We are looking at a hugely enlarged small portion of a kuchi-e print from the Meiji era, carved by 'just' another one of the innumerable carvers of that era. These were men like Egawa Tomekichi, the man whom Hokusai specified to be the carver of his masterpiece '100 Views of Mount Fuji'- the same Hokusai who said of work he planned to do "... everything I do, be it a dot or a line, will be alive!" And indeed every dot and line in this print is alive.

In defense of myself I have to point out that this unknown carver and I have rather different approaches to our work. He must have started out at a very young age indeed, apprenticed to a strict master, working long hours seven days a week with time off only for festival days, and pretty much living his life there at his carving bench. My life is of course very different: I print as well as carve, I don't work anywhere near the long hours he did, I have never had a 'master' (strict or otherwise!), and I spread my energies among many other activities ...

So of course he was good! His world was very narrow, but very deep indeed. Mine is the reverse ... wider than he could ever imagine, but as a consequence, quite shallow everywhere.

But this sounds like I am making excuses for my poor work. I'm not going to do that - I've been working on prints for around twenty years now, and even though I spend a lot of time with other projects (the one I'm typing right now for example!), twenty years should count for something!

I think we have to consider another reason for the difference between my reproductions and those spectacular old originals. And it is right there in those two words - reproduction and original - that we find it.

The carver of the original print worked from what was known as the hanshita - a sheet of very thin paper carrying the design and which was pasted onto the block. This may have been drawn by the artist himself, or more usually, by men in the publishing houses who specialized in making these 'clear copies' from the original rough sketches. But as skilled as these men were, it was not possible for them to draw all the elements of the design at the appropriately small scale. In many cases (fine hair lines are a good example) they would simply indicate the area where the lines were to appear - the carver would take that 'hint' and cut the necessary lines in the wood directly.

Repetitive patterns were treated the same way - one portion would be shown in detail, and the carver would know how to do the rest. Leaves on a tree branch ... a scattering of small 'dots' creating texture on a stone ... for all these things the carver would consider the hanshita simply as a general guide to where to put them.

The point I am trying to make is that the carver was actually drawing the lines with his knife - he was not reproducing them, and there is a very very big difference between the two.

Try this experiment for yourself: take a pen and a sheet of paper and sign your name.

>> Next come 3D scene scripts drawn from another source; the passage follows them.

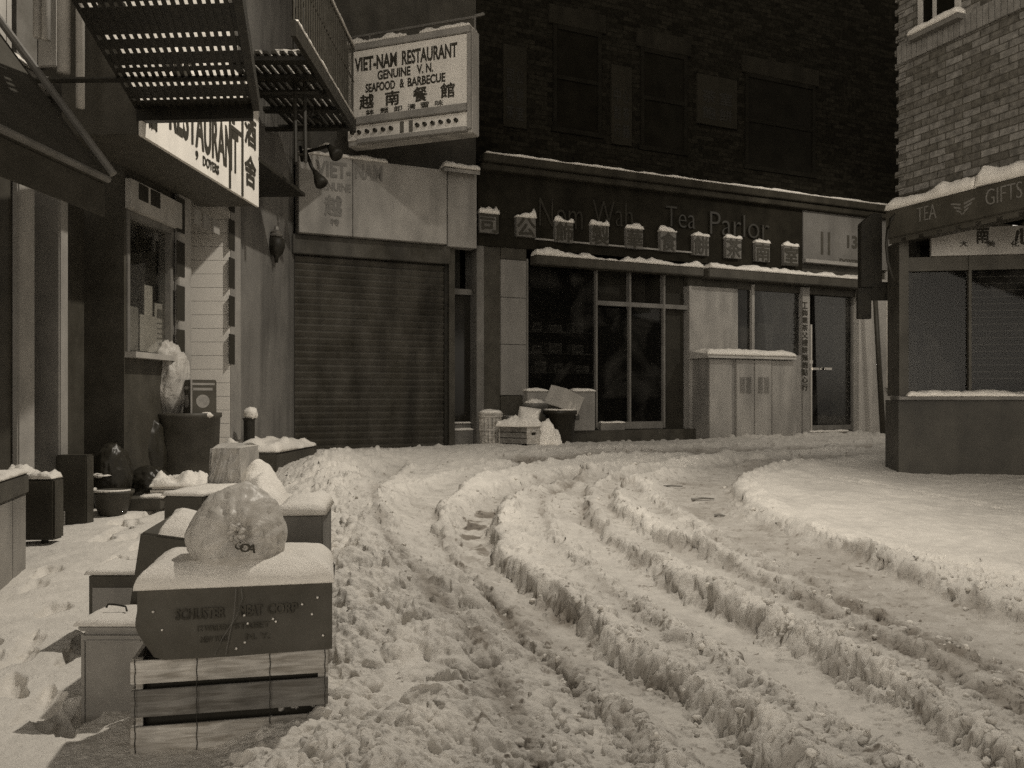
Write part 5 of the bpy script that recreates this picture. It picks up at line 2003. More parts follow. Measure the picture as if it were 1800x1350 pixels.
# metal bucket
c = stand(899, 12.85)
bk = root('metal_bucket', 'dented metal bucket between the bushel basket and the snowy carton', 'bucket', c)
build('body', MB().lathe(c + Vector((0, 0, 0.12)), [(0.10, 0), (0.125, 0.30), (0.132, 0.31), (0.132, 0.33), (0.118, 0.33), (0.095, 0.05), (0.0, 0.04)], 24), METAL, bk, smooth=True)
build('stand', MB().lathe(c, [(0.12, 0), (0.12, 0.12), (0, 0.12)], 20), DARKM, bk)
mb = MB().tube([c + Vector((0.13 * math.cos(a_), -0.02, 0.44 + 0.10 * math.sin(a_) - 0.12)) for a_ in [math.pi * t / 10 for t in range(11)]], 0.005, 5)
build('handle', mb, BLACK, bk)

# open carton with a snow slope
c = stand(928, 12.75) + Vector((0, 0, 0.10))
ob_ = root('open_carton', 'open cardboard carton leaning back with its face buried in snow, behind the small crate', 'box', c)
b, t = wbox(c, 0.34, 0.32, 0.38, R(-20), (R(-18), R(8)))
build('carton', MB().hexa(b, t), CARD, ob_, bevel=0.006)
mb = MB()
vs, fsx = [], []
for j in range(17):
    for i in range(17):
        u, w = i / 16, j / 16
        lo = b[0].lerp(b[1], u) + Vector((0, -0.14, -0.02))
        hi = t[0].lerp(t[1], u) + Vector((0, 0.06, 0.05))
        p = lo.lerp(hi, w)
        e = min(u, 1 - u, w, 1 - w) * 5
        e = math.sqrt(min(1, e))
        vs.append(p + Vector((0, -0.075, 0.03)) * e * (1 + 0.3 * mnoise.noise(p * 8)) + Vector((0, 0.05, 0)) * (1 - e))
for j in range(16):
    for i in range(16):
        a_ = j * 17 + i
        fsx.append((a_, a_ + 1, a_ + 18, a_ + 17))
mb.add(vs, fsx)
build('snow_cap', mb, M_SNOW, ob_, smooth=True)

# black bin with a tilted box on it
c = stand(985, 12.95)
bn = root('black_bin', 'black plastic rubbish bin with a rolled rim holding a tilted carton by the shop window', 'bin', c)
build('body', MB().lathe(c, [(0.175, 0), (0.19, 0.02), (0.225, 0.44), (0.25, 0.45), (0.255, 0.50), (0.24, 0.51), (0.225, 0.50), (0.18, 0.05), (0, 0.04)], 28), mat('black_plastic', 0.025, 0.45, 0.2, 6), bn, smooth=True)
mb = MB()
for sgn in (-1, 1):
    mb.box(WORLD, c.x + sgn * 0.25 - 0.03, c.x + sgn * 0.25 + 0.03, -c.y - 0.05, -c.y + 0.05, c.z + 0.36, c.z + 0.45)
build('handle', mb, mat('black_plastic', 0.025), bn, bevel=0.008)
mb = MB().lathe(c + Vector((0, 0, 0.50)), [(0.245, 0.005), (0.252, 0.025), (0.225, 0.03), (0.215, 0.005)], 28)
build('snow_rim', mb, M_SNOW, bn, smooth=True)
cb = c + Vector((0.0, -0.05, 0.50))
tb_ = root('tilted_carton', 'pale cardboard carton tipped on its corner on top of the black bin', 'box', cb)
b, t = wbox(cb + Vector((0.0, 0, 0.02)), 0.40, 0.34, 0.29, R(38), (R(10), R(20)))
build('carton', MB().hexa(b, t), mat('clean_cardboard', 0.42, 0.75, 0.12, 6, grime=0.15), tb_, bevel=0.006)
mid = [p.lerp(q, 0.5) for p, q in zip(b, t)]
mb = MB()
nrm = ((b[1] - b[0]).cross(t[0] - b[0])).normalized()
for (u0, u1_, v0, v1) in [(0.40, 0.52, 0.1, 0.5), (0.68, 0.74, 0.25, 0.5)]:
    f_ = lambda u, v: b[0].lerp(b[1], u).lerp(t[0].lerp(t[1], u), v)
    q = [f_(u0, v0), f_(u1_, v0), f_(u1_, v1), f_(u0, v1)]
    mb.hexa([p + nrm * 0.001 for p in q], [p + nrm * 0.003 for p in q])
build('paper_tape', mb, PAPER, tb_)
# crumpled basket behind
c = stand(942, 13.35) + Vector((0, 0, 0.0))
cbk = root('waste_basket', 'round waste basket of snowy rubbish behind the carton and left of the black bin', 'basket', c)
build('body', MB().lathe(c, [(0.15, 0), (0.17, 0.58), (0.19, 0.60), (0.19, 0.65), (0.16, 0.65), (0.15, 0.5), (0, 0.5)], 20), MID, cbk, smooth=True)
build('snow_cap', MB().blob(c + Vector((-0.02, 0, 0.64)), (0.15, 0.14, 0.07), 3, 0.5, 9, 9), M_SNOW, cbk, smooth=True)

# small crate in front, snow on it
c = stand(913, 12.3)
sc_ = root('fruit_crate', 'small wooden crate with hand holes and a snow covered lid in front of the rubbish', 'crate', c)
rz = R(-36)
of = OFrame(c, rz)
mb = MB()
L, D, Hh = 0.46, 0.30, 0.24
for k in range(3):
    z0_, z1_ = c.z + 0.005 + k * 0.08, c.z + 0.075 + k * 0.08
    mb.box(of, -L / 2, L / 2, D / 2 - 0.012, D / 2, z0_, z1_)
    mb.box(of, -L / 2, L / 2, -D / 2, -D / 2 + 0.012, z0_, z1_)
build('slats', mb, WOOD2, sc_, bevel=0.002)
for sgn in (-1, 1):
    mb = MB()
    s_ = sgn * (L / 2 + 0.009)
    mb.box(of, s_ - 0.008, s_ + 0.008, -D / 2, D / 2, c.z, c.z + 0.12)
    mb.box(of, s_ - 0.008, s_ + 0.008, -D / 2, -0.06, c.z + 0.12, c.z + 0.16)
    mb.box(of, s_ - 0.008, s_ + 0.008, 0.06, D / 2, c.z + 0.12, c.z + 0.16)
    mb.box(of, s_ - 0.008, s_ + 0.008, -D / 2, D / 2, c.z + 0.16, c.z + 0.25)
    build('end_panel', mb, WOOD, sc_)
mb = MB().box(of, -L / 2 + 0.001, L / 2 - 0.001, -D / 2 + 0.013, D / 2 - 0.013, c.z + 0.01, c.z + 0.23)
build('filling', mb, INTERIOR, sc_)
mb = MB().snow(of, -L / 2 - 0.03, L / 2 + 0.02, -D / 2 - 0.02, D / 2 + 0.03, c.z + 0.235, 0.13, seed=91, amp=0.5, fq=6, nx=40, ny=30)
build('snow_cap', mb, M_SNOW, sc_, smooth=True)
# heap of shovelled snow beside it
x, y = (960 - 900) / F * 12.5, 12.5
mb = MB().blob((x, y, gz(x, y) - 0.02), (0.19, 0.17, 0.34), 4, 0.3, 5, 12)
mb.blob((x - 0.12, y - 0.12, gz(x, y) - 0.02), (0.14, 0.12, 0.16), 3, 0.3, 5, 14)
hp_ = build('snow_heap', mb, M_SNOW, smooth=True)
tag(hp_, 'pointed heap of white snow between the small crate and the black bin', 'snow heap')

# ------------------------------------------------------------------ left pavement clutter
def at_wall(px, Y):
    x = (px - 900) / F * Y
    return Vector((x, Y, gz(x, Y)))


# large dark bin with a patterned carton and a clear bag
c = at_wall(330, 8.35)
gb = root('pavement_bin', 'wide dark dented bin carrying a patterned carton and clear rubbish bags by the tiled entrance', 'bin', c)
build('body', MB().lathe(c, [(0.25, 0), (0.27, 0.03), (0.295, 0.66), (0.31, 0.67), (0.31, 0.71), (0.29, 0.71), (0.27, 0.62), (0, 0.62)], 32), mat('old_bin_paint', 0.07, 0.55, 0.35, 5, bump=0.3, bscale=14, grime=0.3), gb, smooth=True)
ct = c + Vector((0.13, -0.05, 0.66))
pc_ = root('patterned_carton', 'dark carton with a pale round mark on each side standing on the dark bin', 'box', ct)
of = OFrame(ct, R(38))
w_, hh = 0.24, 0.36
mb = MB().box(of, -w_ / 2, w_ / 2, -w_ / 2, w_ / 2, ct.z, ct.z + hh)
build('carton', mb, mat('dark_carton', 0.07, 0.7, 0.2, 6), pc_, bevel=0.008)
mk = mat('carton_print', 0.26, 0.7, 0.2, 10)
mb = MB()
mb.lathe(of.pt(-0.01, w_ / 2, ct.z + 0.16), [(0.0, 0.002), (0.062, 0.002), (0.062, 0.0)], 24, axis=of.n)
mb.lathe(of.pt(-w_ / 2, 0.0, ct.z + 0.16), [(0.0, 0.002), (0.062, 0.002), (0.062, 0.0)], 24, axis=-of.e)
mb.box(of, -0.10, 0.08, w_ / 2, w_ / 2 + 0.002, ct.z + 0.26, ct.z + 0.285)
mb.box(of, -0.11, 0.10, w_ / 2, w_ / 2 + 0.002, ct.z + 0.31, ct.z + 0.33)
mb.box(of, -w_ / 2 - 0.002, -w_ / 2, -0.08, 0.06, ct.z + 0.27, ct.z + 0.30)
mb.box(of, -w_ / 2 - 0.003, -w_ / 2 + 0.012, w_ / 2 - 0.012, w_ / 2 + 0.003, ct.z + 0.02, ct.z + hh)
build('printed_mark', mb, mk, pc_)
build('snow_cap', MB().blob(of.pt(0.02, w_ / 2 + 0.02, ct.z + 0.03), (0.06, 0.04, 0.03), 2, 0.3, 6, 3), M_SNOW, pc_, smooth=True)


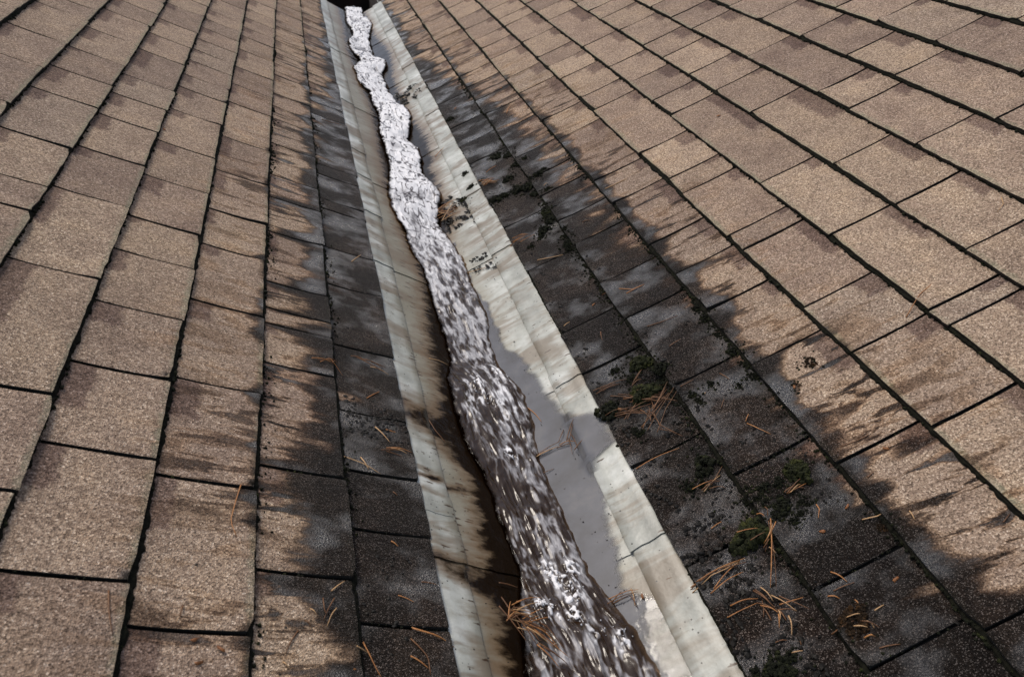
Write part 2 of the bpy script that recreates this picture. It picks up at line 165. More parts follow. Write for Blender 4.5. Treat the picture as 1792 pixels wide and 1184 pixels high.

No problem of course, and the pen sweeps and curves smoothly across the surface of the paper.

Now take a sheet of thin transparent paper, lay it on top of your signature, and try and make a 'reproduction' of what you wrote the first time.

It simply cannot be done. You have two choices:

(1) slowly and carefully guide the pen over each line, trying to make an exact reproduction. When you have finished, and inspect the work, you will find that though you may have been 'on the lines' the result looks nothing at all like your signature - it is stiff, wooden and lifeless.

"Every line is different - every line is stupid - and the whole character has changed ..."

(2) put your pen at the starting point, and quickly 'do' your normal signature again. When you have finished, you will find that although the result now has similar 'life' to the original, the position and details of all the lines has changed.

So it would seem that the proper way to make a reproduction of a woodblock print would be to work in the second method - not worrying too much about the absolute position of each line and dot, but simply trying to carve naturally. The resulting print would vary somewhat from the original, but it should have the same character.

That sounds like a nice idea ... but there is one very large catch. Go back and play the signature game again, but this time try and make the reproduction of another person's signature! Now which of the two methods will you use? Neither one will work!

And this, of course, is the situation I face with every stroke and line and dot of every print I make. I must carve those same Hokusai lines, Sukenobu lines, Hiroshige lines ... and do it all with the same quick smoothness as the original carver. This is no different at all from the 'Mission Impossible' of the signature example I gave ... no different at all.

So we see that to make a reproduction of a woodblock print is actually impossible. Carvers like myself are walking a very fine tightrope with every stroke of the knife, trying to find a balance between 'authenticity' (staying on the lines) and 'character' (carving living lines).